# [Supplied material]
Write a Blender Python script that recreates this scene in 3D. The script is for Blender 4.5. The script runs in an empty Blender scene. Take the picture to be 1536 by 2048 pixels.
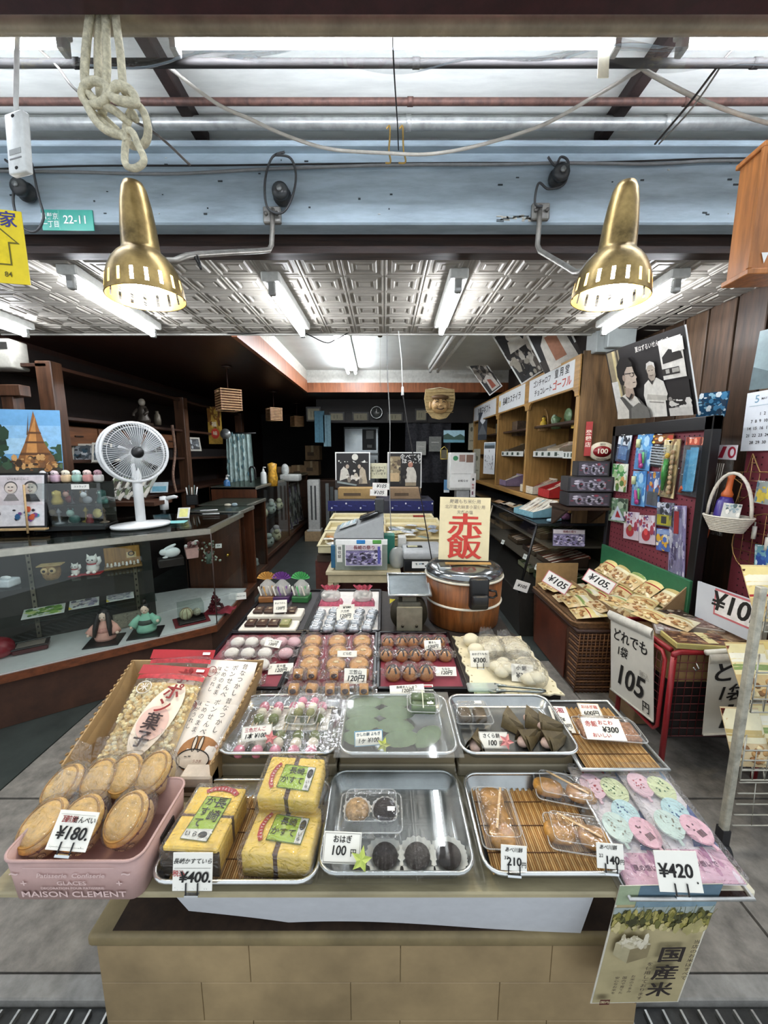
import bpy,bmesh,math,random
from mathutils import Vector,Matrix
sc=bpy.context.scene
COL=sc.collection
random.seed(7)
R=math.radians
# ---------------- camera, world, exposure ----------------
PITCH,FPX=R(8.8),769.0
EYE=Vector((0,0,1.5))
cam=bpy.data.objects.new('camera',bpy.data.cameras.new('camera'))
COL.objects.link(cam)
cam.location=EYE
cam.rotation_euler=(math.pi/2-PITCH,0,0)
cam.data.sensor_fit='VERTICAL'
cam.data.sensor_height=36.0
cam.data.lens=FPX/2048*36.0
cam.data.clip_start,cam.data.clip_end=0.02,60
sc.camera=cam
W=bpy.data.worlds.new('arcade_daylight')
sc.world=W
W.use_nodes=True
W.node_tree.nodes['Background'].inputs[0].default_value=(0.86,0.93,1.0,1)
W.node_tree.nodes['Background'].inputs[1].default_value=0.7
TUBE=46.0
sc.view_settings.view_transform='Standard'
sc.view_settings.look='None'
sc.view_settings.exposure=0.75
sc.view_settings.gamma=1.0
sc.cycles.max_bounces=7
sc.cycles.diffuse_bounces=4
sc.cycles.glossy_bounces=3
sc.cycles.transparent_max_bounces=24
sc.cycles.sample_clamp_indirect=6.0
sc.cycles.caustics_reflective=False
sc.cycles.caustics_refractive=False
# ---------------- helpers ----------------
def at(px,py,x=None,y=None,z=None):
 """the point that a photo pixel shows, at a known depth, height or side distance"""
 a,b=(px-768)/FPX,(1024-py)/FPX
 d=Vector((a,math.cos(PITCH)+b*math.sin(PITCH),-math.sin(PITCH)+b*math.cos(PITCH)))
 t=(x/d.x) if x is not None else (y/d.y) if y is not None else ((z-EYE.z)/d.z)
 return EYE+d*t
def lin(h):
 h=h.lstrip('#')
 v=[int(h[i:i+2],16)/255 for i in (0,2,4)]
 return tuple(c/12.92 if c<=.04045 else ((c+.055)/1.055)**2.4 for c in v)+(1,)
MC={}
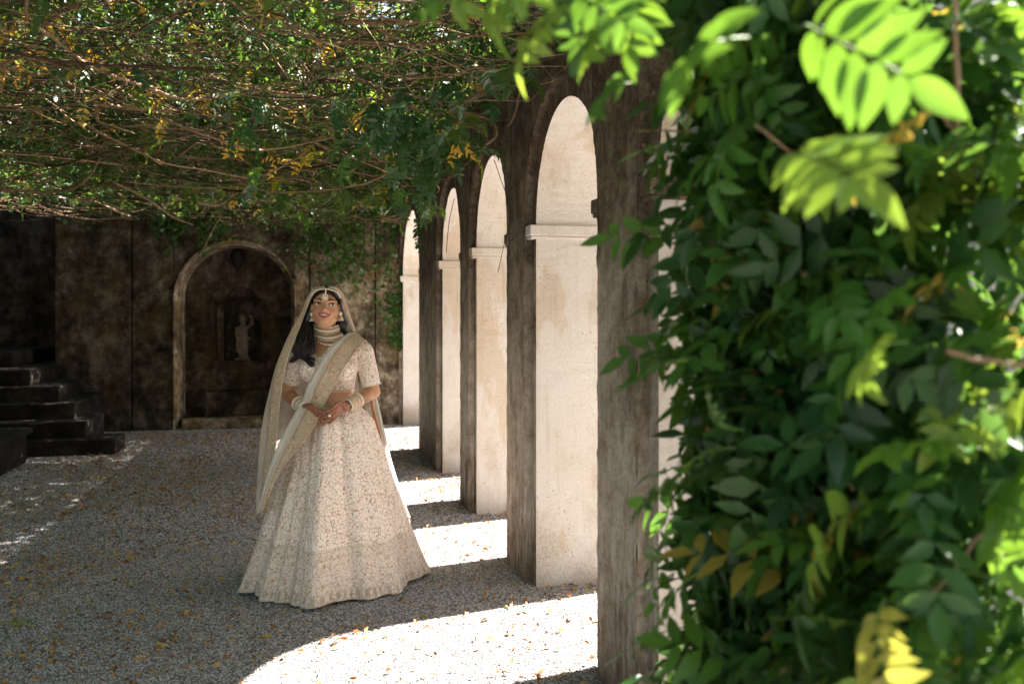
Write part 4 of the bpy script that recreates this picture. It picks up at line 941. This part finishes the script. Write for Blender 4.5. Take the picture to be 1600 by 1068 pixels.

# [Instructions for the task]
Write out every line above exactly as it is, leaving out the pictures.

# [Task solution]
Write a Blender Python script that recreates this scene in 3D. The script is for Blender 4.5. The script runs in an empty Blender scene. Take the picture to be 1536 by 2048 pixels.
import bpy,bmesh,math,random
from mathutils import Vector,Matrix
sc=bpy.context.scene
COL=sc.collection
random.seed(7)
R=math.radians
# ---------------- camera, world, exposure ----------------
PITCH,FPX=R(8.8),769.0
EYE=Vector((0,0,1.5))
cam=bpy.data.objects.new('camera',bpy.data.cameras.new('camera'))
COL.objects.link(cam)
cam.location=EYE
cam.rotation_euler=(math.pi/2-PITCH,0,0)
cam.data.sensor_fit='VERTICAL'
cam.data.sensor_height=36.0
cam.data.lens=FPX/2048*36.0
cam.data.clip_start,cam.data.clip_end=0.02,60
sc.camera=cam
W=bpy.data.worlds.new('arcade_daylight')
sc.world=W
W.use_nodes=True
W.node_tree.nodes['Background'].inputs[0].default_value=(0.86,0.93,1.0,1)
W.node_tree.nodes['Background'].inputs[1].default_value=0.7
TUBE=46.0
sc.view_settings.view_transform='Standard'
sc.view_settings.look='None'
sc.view_settings.exposure=0.75
sc.view_settings.gamma=1.0
sc.cycles.max_bounces=7
sc.cycles.diffuse_bounces=4
sc.cycles.glossy_bounces=3
sc.cycles.transparent_max_bounces=24
sc.cycles.sample_clamp_indirect=6.0
sc.cycles.caustics_reflective=False
sc.cycles.caustics_refractive=False
# ---------------- helpers ----------------
def at(px,py,x=None,y=None,z=None):
 """the point that a photo pixel shows, at a known depth, height or side distance"""
 a,b=(px-768)/FPX,(1024-py)/FPX
 d=Vector((a,math.cos(PITCH)+b*math.sin(PITCH),-math.sin(PITCH)+b*math.cos(PITCH)))
 t=(x/d.x) if x is not None else (y/d.y) if y is not None else ((z-EYE.z)/d.z)
 return EYE+d*t
def lin(h):
 h=h.lstrip('#')
 v=[int(h[i:i+2],16)/255 for i in (0,2,4)]
 return tuple(c/12.92 if c<=.04045 else ((c+.055)/1.055)**2.4 for c in v)+(1,)
MC={}
Write part 4 of the bpy script that recreates this picture. It picks up at line 941. This part finishes the script. Write for Blender 4.5. Take the picture to be 1600 by 1068 pixels.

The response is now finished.